Synergy has 16,355 net acres in Wattenberg Field as well as 19,400 net acres in the northern D-J Basin. Holloway estimates the entire Wattenberg acreage is prospective for the Niobrara and the Codell, although approximately 5,000 acres of the Codell have been previously developed with vertical wells.

Initial plans call for drilling up to five Niobrara B wells and three Codell wells on a 320-acre spacing unit. Longer term, a development pattern of 16 to 25 net wells per 640-acre unit would translate into an inventory of 325 to 550 net horizontal locations, comprised of stacked wells in three Niobrara benches and the Codell.

One of Synergy’s distinguishing features is the acreage it holds in surrounding municipalities, an area it exploited earlier with directionally drilled wells and soon will with horizontal wells. Synergy’s wells, for example, produce from under Greeley Country Club. “Municipal drilling has become our niche, and we feel we do a great job,” says vice president of operations Craig Rasmusson. “That’s virgin rock that hasn’t been tapped.”

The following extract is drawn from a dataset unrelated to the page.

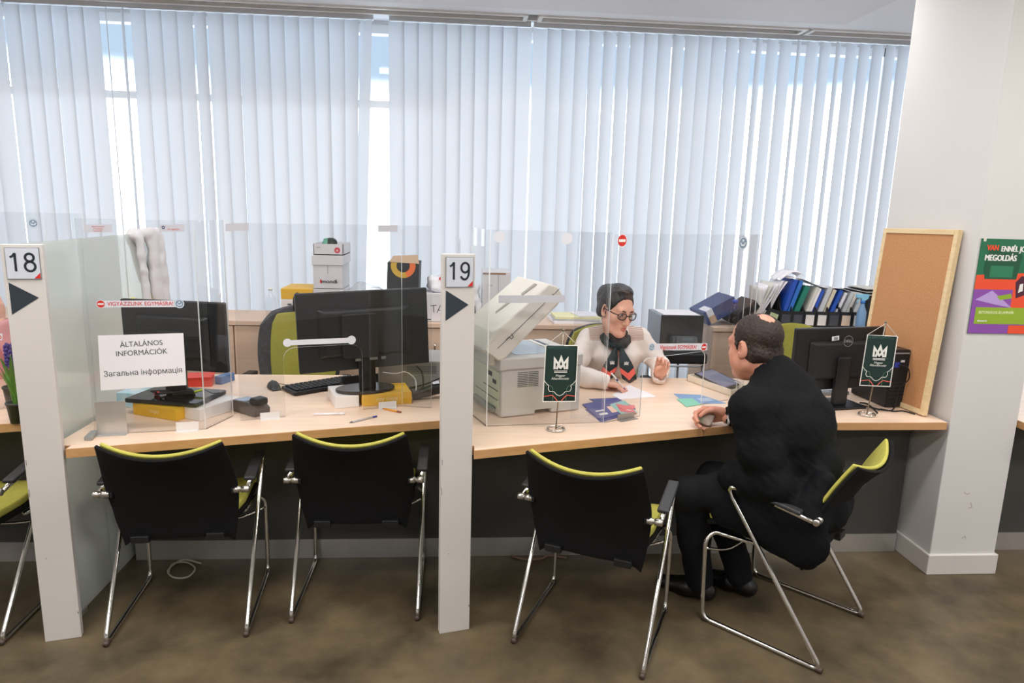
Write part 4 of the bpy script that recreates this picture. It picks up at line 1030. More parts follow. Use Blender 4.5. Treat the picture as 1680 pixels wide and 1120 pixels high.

Synergy also stands out for its plans to test the Greenhorn formation. Under a joint venture with private E&P Vecta Oil & Gas Ltd., a horizontal well to test the Greenhorn limestone that underlies the Niobrara will be drilled by October 31, 2013, at a location south of Noble Energy’s East Pony area. Based on data from a 1955 well, the location has “some of the thickest Greenhorn in the D-J,” says Holloway.

And how far afield is the Niobrara prospective relative to its core?

Far to the north, there are reports of SM Energy having had a successful horizontal well in the Powder River Basin in Converse County, Wyoming, with the 1-36H Moonlight-State flowing at an initial rate of 335 barrels of oil and 464 thousand cubic feet of gas per day. And far to the south in Colorado, Shell Oil is reported to have found a “working hydrocarbon system” based on cores taken from a horizontal well—the first of four it has permitted—drilled in Huerfano County. Studies of the core, taken from the Freeman 3-24, may take a year or more to complete, according to the Huerfano Journal.

Niobrara players, in many cases, have more than a decade of drilling given their abundant inventory of drillsites. The question then becomes, how do they accelerate drilling to bring forward the NPV of wells?

“Obviously, you have to expand the infrastructure, and drill the wells that maximize that expanded infrastructure in a very synchronized fashion,” Anadarko’s Kleckner says. In addition to having capable rigs, a trained and knowledgeable workforce, and plans already in place for an expanded infrastructure, what else makes a recipe for success?

“A very large and significant land base that is enhanced by mineral interest ownership,” comes the quick response from Kleckner. “Everything we have throughout our acreage position is either held by production or held in perpetuity. This gives us tremendous flexibility that enables us to optimize returns and accelerate the value of the play.”

Most operators don’t enjoy the same mineral ownership that Anadarko has. But it appears they all have significant Niobrara and Codell running room, and the numbers keep getting better.